Citrix has since rebranded this as Citrix Provisioning Services and focused it more on provision virtual images for its core line of business, the XenApp services as opposed to physical workstations.

Now, if you follow VDI or Citrix in general, the name Brian Madden is etched into your very optic nerves. He is the defacto guru of anything resembling virtualized desktop.

In early October, he issued the following article:  Brian Madden: Remember how Ardence was awesome before Citrix screwed it up? You need to know about Jentu: Disk streaming to physical desktops 

Jentu is a Canadian Company, out of Toronto Ontario.

 

Even though the company name is relatively new, Jentu has been around in one form or another for over a decade.  Jentu introduced their diskless workstation provisioning architecture several years ago as a means to support multiple workstations at their remote customer sites.  Rather than remotely accessing and managing individual workstations on a remote network, they came up with a scheme that would manage virtual disk images on a file server.  These images would be maintained for patching and anti-malware.  Typical office applications would be applied  to the image and maintained as well.  User profiles and data, as well as host hardware profiles would be stored on a separate volume on the network.

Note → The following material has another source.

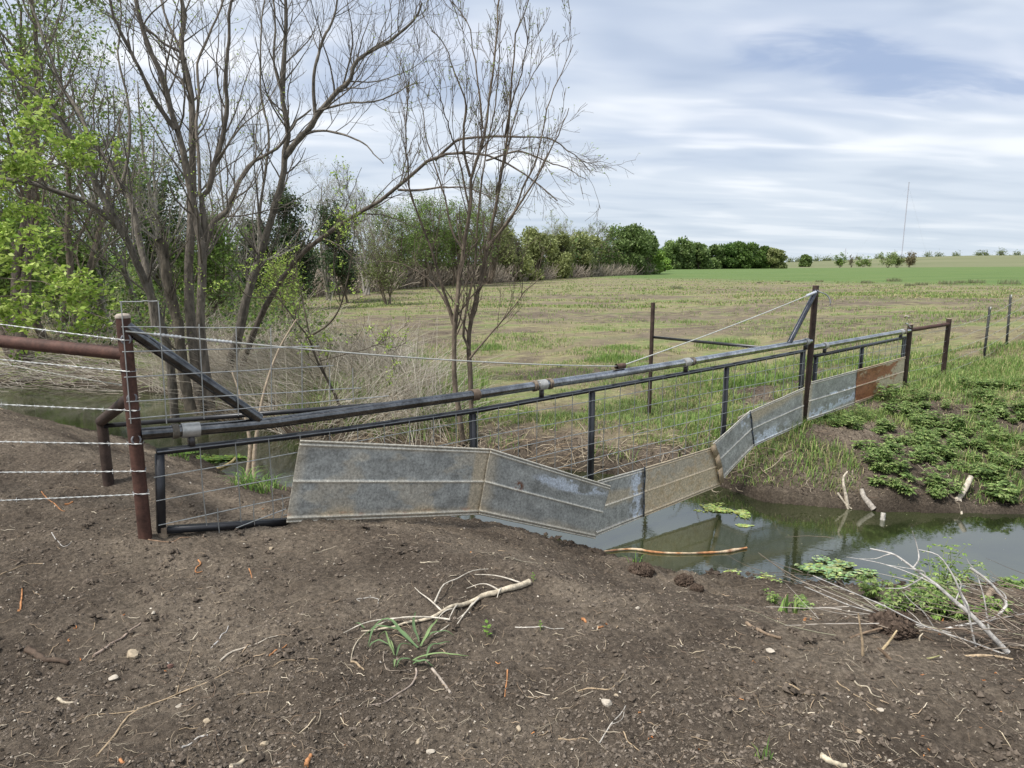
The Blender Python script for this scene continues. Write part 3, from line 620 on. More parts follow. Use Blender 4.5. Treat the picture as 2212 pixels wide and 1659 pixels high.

When a user rebooted their workstation, a PXE boot (network boot) would connect the workstation (based on MAC address) to the correct boot image, and stream that image via secured iSCSI to the workstation.  User log on would then pull down their personal profile for desktop, etc via group policy in Active Directory.

From that point on, the user is running live on their own physical workstation with all the benefits of the hardware on their desk.


  Remember that MAPS acronym from Citrix? 

 Management, Access, Performance, and Security.

Jentu is batting 4 for 4 on this.  Management is still centralized. Access to images is local to the provisioning server. Performance is determined by the individual desktop hardware used, and the network connectivity provisioned.  Security is ensured through encrypted iSCSCI, as well as security and patch management of centralized images.

If you haven’t heard of Jentu, I suggest you go check them out now.  You’ll definitely be hearing more of them in the future.